Monday 10 February 2014

Balasan Suratmu

Solo, 10 Februari 2014


Hampir setahun seragam sekolah ku tanggal kan. Selalu saja, aku punya alasan untuk kembali ke gedung warna-warni di pinggir kota itu. Gedung yang dibilang orang lebih mirip Taman Kanak-Kanak daripada Sekolah Menengah. Tentu aku diam-diam tidak terima, ku habiskan 6 tahun waktu belajar ku di sana. Seperti dua sisi mata uang, aku pernah benci dan mencintai nya.

Benci tak perlu ambil bagian dalam surat ini, karena siapa pun pasti pernah benci bangku sekolah. Maka ku ceritakan mengapa aku cinta.
Salah satu nya karena surat cinta. Surat cinta terindah yang pernah ku terima, ku dapatkan dari nya. Sesaat sebelum Ujian Nasional, ku dapatkan beberapa pucuk surat dalam amplop bertahta nama ku. Surat-surat sederhana berisi cinta seorang guru kepada murid. Sungguh baris-baris kata yang tak menjamin aku pasti lulus, namun menyuntikkan morphine untuk menahan kegelisahan ku akan hari-hari yang kata nya penentu itu.

Tak ada satu pun bait pujangga di dalam nya. Tak pula embel-embel gombal yang membuat mual. Sederhana saja, membaca potongan "Untuk anak ku"  di awal surat saja sudah membuat ku cinta. Surat itu juga bukan pengingat bahwa aku harus lulus dengan nilai yang baik, sebagai alibi pendongkrak akreditasi. Dengan sederhana dibungkus nya pesan itu dengan kalimat "Tinggalkan ego, takhlukkan soal-soal itu dengan jujur dan tenang."

Surat-surat itu sampai kini tersimpan di dalam kotak bekas sepatu di kolong ranjang ku. Doa-doa sederhana yang tak pernah bosan ku baca sendiri. Meskipun semua siswa pasti punya amplop-amplop putih itu, aku selalu merasa kalimat penyemangat itu ditunjukkan hanya buat ku. Jika aku bisa membalas, akan begini bunyi surat nya...

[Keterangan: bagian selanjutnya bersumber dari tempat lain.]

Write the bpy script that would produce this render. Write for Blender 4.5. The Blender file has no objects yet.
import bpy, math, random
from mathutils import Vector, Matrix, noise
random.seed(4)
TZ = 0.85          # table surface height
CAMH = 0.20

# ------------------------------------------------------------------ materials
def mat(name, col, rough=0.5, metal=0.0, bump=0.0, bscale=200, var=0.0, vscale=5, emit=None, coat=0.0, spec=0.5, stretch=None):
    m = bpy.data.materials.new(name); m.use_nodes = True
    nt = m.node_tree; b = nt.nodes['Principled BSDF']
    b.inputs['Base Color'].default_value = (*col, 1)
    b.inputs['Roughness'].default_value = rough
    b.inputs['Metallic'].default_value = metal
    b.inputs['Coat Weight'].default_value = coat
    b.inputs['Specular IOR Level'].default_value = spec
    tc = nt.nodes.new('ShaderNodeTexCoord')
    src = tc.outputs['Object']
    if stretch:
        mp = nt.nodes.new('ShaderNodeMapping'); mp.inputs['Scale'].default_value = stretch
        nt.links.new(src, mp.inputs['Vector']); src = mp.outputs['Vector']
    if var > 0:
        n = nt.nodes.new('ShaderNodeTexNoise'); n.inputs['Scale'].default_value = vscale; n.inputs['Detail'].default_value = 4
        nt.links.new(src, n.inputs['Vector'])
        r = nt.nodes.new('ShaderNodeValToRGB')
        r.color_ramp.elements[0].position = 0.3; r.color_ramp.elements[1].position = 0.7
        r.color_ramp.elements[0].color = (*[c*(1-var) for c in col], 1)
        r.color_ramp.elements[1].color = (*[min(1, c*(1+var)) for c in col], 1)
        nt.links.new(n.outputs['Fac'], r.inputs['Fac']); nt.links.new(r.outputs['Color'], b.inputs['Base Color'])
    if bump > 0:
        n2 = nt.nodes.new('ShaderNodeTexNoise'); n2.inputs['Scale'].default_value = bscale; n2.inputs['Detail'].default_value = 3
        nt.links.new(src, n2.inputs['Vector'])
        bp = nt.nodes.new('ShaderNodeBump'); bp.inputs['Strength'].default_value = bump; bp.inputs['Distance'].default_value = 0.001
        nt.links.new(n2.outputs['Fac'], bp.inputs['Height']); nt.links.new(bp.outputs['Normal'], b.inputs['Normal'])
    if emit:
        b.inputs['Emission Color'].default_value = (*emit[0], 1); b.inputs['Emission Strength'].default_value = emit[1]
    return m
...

"Bapak Ibu, terimakasih sudah penuh peluh menuruti ide ku yang lebih mirip provokasi. Atau maaf mungkin, lebih tepat? Terimakasih sudah menerima aku yang kosong, kemudian di isi sampai penuh -otak, dan hati nya-. Terimakasih sudah menyempatkan diri melihatku dan kawan-kawan menyusun balok mimpi. Maaf, kadang mulut remaja kami pun kerap tak tahu diri. Lagi, terimakasih sekali sudah meracuni pikiran ku tentang indikator harga manusia yang lebih dari sekedar angka."

Segala keluh yang dilontarkan dengan canda, lebih indah di telinga ketimbang senyum yang kaku. Kalian semua punya yang pertama. Saat aku pulang nanti, tolong siapkan telinga untuk mendengar celoteh ku tentang dunia yang sesungguh nya.


Warmest regards,
From a girl who graduates with The Negotiator title.